Scene modeling code data:
-------------------------

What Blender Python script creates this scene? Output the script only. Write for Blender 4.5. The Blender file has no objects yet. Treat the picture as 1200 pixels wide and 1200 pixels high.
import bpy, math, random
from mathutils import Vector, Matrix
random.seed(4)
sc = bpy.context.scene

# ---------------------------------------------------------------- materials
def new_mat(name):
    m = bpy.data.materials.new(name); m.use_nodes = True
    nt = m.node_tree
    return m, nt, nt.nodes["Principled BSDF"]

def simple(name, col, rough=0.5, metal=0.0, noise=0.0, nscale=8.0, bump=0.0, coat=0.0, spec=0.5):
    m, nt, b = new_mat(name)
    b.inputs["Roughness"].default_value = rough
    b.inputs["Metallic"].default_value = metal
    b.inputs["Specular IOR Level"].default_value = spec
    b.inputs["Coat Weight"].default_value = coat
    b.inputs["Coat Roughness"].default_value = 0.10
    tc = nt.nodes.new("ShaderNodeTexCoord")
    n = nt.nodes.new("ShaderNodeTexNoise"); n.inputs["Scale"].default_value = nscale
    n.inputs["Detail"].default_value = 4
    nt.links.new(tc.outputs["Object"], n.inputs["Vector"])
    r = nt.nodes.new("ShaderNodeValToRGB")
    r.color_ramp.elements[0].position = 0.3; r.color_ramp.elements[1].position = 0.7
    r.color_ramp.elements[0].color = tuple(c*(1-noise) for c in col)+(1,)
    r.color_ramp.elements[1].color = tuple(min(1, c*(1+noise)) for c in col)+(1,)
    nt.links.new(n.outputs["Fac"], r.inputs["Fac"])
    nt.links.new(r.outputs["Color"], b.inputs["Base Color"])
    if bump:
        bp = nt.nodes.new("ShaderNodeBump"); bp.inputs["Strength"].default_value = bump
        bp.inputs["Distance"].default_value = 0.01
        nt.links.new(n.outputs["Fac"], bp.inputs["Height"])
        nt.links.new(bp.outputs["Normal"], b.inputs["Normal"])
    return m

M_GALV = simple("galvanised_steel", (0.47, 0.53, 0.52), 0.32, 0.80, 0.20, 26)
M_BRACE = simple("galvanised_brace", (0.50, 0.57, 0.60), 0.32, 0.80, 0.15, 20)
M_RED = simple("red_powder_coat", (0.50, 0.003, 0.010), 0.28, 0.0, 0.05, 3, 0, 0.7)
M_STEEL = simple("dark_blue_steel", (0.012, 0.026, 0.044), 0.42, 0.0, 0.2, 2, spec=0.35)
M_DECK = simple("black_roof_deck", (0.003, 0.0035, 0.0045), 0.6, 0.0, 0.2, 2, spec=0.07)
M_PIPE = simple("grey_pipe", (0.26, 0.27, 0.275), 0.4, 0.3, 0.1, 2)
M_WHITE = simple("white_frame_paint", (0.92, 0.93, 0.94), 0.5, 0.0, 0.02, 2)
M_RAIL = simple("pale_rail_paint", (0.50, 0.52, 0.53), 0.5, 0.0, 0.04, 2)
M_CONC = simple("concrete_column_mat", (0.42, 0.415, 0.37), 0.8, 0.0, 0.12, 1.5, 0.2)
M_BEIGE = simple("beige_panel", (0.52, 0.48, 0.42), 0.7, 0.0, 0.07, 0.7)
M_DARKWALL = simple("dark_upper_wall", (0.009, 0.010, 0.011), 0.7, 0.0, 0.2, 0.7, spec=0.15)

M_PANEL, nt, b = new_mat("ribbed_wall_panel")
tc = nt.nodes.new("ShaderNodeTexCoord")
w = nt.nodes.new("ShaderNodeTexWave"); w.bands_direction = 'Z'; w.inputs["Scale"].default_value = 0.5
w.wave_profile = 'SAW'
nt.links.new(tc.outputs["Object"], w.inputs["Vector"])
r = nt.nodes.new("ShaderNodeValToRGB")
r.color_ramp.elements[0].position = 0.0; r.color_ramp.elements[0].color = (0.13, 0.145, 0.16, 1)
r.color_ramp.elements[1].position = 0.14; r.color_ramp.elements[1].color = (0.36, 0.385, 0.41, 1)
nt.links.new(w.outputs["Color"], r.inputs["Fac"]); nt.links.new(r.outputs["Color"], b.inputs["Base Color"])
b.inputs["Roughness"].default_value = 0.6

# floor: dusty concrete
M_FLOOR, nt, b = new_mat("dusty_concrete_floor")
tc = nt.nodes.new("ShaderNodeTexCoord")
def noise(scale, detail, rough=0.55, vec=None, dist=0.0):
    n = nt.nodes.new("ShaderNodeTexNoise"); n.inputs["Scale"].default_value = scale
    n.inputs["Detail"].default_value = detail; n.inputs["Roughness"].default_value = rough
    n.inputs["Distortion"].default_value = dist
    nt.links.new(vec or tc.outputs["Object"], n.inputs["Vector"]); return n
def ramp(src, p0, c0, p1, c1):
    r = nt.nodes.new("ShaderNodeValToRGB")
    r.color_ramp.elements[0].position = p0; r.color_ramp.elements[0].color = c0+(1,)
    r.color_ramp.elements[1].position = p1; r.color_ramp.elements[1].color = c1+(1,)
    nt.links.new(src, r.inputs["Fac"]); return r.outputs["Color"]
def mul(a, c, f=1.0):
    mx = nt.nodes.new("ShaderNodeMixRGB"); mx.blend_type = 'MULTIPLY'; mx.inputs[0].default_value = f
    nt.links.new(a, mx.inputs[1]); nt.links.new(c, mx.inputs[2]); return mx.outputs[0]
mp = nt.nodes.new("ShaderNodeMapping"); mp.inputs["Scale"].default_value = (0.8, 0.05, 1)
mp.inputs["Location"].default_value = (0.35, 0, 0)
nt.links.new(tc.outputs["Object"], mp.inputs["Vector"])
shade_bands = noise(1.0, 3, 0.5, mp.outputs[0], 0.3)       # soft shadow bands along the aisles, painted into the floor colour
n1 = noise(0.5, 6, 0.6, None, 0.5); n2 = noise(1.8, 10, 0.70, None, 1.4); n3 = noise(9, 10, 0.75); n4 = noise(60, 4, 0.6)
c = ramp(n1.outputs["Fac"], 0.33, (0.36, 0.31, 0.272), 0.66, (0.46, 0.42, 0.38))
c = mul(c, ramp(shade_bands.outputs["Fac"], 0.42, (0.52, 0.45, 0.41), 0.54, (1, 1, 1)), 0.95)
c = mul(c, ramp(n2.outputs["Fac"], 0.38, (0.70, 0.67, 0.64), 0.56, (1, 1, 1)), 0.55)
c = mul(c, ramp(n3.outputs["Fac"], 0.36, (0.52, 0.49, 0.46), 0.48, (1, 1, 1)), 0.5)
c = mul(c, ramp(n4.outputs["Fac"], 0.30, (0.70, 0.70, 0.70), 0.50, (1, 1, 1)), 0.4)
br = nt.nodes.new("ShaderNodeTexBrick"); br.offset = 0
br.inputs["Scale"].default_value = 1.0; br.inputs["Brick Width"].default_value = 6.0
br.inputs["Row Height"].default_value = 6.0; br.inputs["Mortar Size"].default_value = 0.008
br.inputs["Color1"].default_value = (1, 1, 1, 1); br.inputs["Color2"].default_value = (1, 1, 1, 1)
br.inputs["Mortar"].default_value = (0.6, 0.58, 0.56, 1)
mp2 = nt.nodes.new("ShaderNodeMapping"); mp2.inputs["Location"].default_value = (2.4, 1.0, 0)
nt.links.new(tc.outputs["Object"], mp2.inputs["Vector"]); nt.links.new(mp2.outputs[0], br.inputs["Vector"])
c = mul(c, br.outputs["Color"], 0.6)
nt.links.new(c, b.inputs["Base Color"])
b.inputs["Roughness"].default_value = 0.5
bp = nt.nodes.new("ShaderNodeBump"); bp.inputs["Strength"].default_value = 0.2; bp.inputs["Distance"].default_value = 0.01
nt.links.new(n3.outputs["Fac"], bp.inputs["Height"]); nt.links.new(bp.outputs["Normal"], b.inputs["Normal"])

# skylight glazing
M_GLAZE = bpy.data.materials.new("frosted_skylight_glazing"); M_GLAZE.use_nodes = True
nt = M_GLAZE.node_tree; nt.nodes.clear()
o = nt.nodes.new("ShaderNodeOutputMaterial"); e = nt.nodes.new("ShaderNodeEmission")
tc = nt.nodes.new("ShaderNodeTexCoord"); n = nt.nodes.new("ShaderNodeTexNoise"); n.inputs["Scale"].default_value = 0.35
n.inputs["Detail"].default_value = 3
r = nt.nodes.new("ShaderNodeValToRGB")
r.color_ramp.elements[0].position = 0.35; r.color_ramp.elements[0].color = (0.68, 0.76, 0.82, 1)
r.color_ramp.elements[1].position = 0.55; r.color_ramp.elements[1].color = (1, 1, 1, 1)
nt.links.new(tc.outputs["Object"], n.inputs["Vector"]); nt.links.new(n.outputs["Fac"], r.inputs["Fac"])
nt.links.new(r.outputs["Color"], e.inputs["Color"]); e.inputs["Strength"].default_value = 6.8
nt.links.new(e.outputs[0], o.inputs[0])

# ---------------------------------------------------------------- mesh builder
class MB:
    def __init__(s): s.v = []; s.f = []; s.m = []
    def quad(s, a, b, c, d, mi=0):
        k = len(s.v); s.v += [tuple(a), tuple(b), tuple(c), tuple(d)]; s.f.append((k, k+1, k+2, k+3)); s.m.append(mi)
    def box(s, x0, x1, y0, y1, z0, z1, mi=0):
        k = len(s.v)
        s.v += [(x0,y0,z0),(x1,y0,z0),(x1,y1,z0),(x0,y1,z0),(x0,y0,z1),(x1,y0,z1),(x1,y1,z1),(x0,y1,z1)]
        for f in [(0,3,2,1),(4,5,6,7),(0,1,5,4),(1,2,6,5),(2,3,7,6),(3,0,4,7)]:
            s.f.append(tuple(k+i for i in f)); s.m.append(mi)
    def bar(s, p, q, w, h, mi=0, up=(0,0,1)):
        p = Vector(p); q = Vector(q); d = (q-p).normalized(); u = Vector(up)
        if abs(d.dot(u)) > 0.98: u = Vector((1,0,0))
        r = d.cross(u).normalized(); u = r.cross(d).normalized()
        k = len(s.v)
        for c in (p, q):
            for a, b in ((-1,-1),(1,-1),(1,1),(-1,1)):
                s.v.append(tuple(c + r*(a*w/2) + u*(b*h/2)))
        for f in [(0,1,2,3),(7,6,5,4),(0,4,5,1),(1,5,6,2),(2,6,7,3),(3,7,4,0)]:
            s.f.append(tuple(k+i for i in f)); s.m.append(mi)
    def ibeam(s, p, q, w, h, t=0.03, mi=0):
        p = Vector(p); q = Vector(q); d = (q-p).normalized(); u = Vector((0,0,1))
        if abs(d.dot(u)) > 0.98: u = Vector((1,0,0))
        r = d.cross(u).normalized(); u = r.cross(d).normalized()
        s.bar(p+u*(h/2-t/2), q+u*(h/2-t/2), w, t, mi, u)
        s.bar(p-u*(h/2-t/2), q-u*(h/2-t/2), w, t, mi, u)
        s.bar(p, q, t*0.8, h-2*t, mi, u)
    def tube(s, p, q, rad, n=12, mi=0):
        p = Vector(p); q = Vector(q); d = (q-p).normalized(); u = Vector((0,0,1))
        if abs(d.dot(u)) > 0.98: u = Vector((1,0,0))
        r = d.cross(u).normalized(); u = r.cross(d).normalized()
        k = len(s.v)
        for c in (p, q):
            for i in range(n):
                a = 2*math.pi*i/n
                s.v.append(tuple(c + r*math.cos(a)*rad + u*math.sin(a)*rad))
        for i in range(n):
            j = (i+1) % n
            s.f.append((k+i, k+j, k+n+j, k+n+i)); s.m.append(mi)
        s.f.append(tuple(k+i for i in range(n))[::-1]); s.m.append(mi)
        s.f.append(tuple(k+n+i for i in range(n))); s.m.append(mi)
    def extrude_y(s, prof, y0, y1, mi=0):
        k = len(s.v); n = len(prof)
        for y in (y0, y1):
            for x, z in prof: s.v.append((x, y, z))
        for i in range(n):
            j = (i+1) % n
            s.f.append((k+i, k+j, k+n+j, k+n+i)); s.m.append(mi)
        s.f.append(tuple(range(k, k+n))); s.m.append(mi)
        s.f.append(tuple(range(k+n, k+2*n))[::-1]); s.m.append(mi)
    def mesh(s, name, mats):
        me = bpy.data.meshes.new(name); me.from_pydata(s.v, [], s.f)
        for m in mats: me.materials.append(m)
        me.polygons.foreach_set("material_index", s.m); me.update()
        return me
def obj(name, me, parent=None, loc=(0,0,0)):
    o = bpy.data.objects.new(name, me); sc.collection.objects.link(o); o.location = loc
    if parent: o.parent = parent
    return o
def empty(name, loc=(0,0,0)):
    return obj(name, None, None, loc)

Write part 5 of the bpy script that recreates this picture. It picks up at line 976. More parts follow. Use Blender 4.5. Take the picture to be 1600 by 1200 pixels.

-------------------------

■ **SET PROBLEM**
From the first line of the listing above to the line with "sc = bpy.context.scene", please transcribe each line exactly, both ends included, and nothing beyond that.

■ **THE ANSWER**
What Blender Python script creates this scene? Output the script only. Write for Blender 4.5. The Blender file has no objects yet. Treat the picture as 1200 pixels wide and 1200 pixels high.
import bpy, math, random
from mathutils import Vector, Matrix
random.seed(4)
sc = bpy.context.scene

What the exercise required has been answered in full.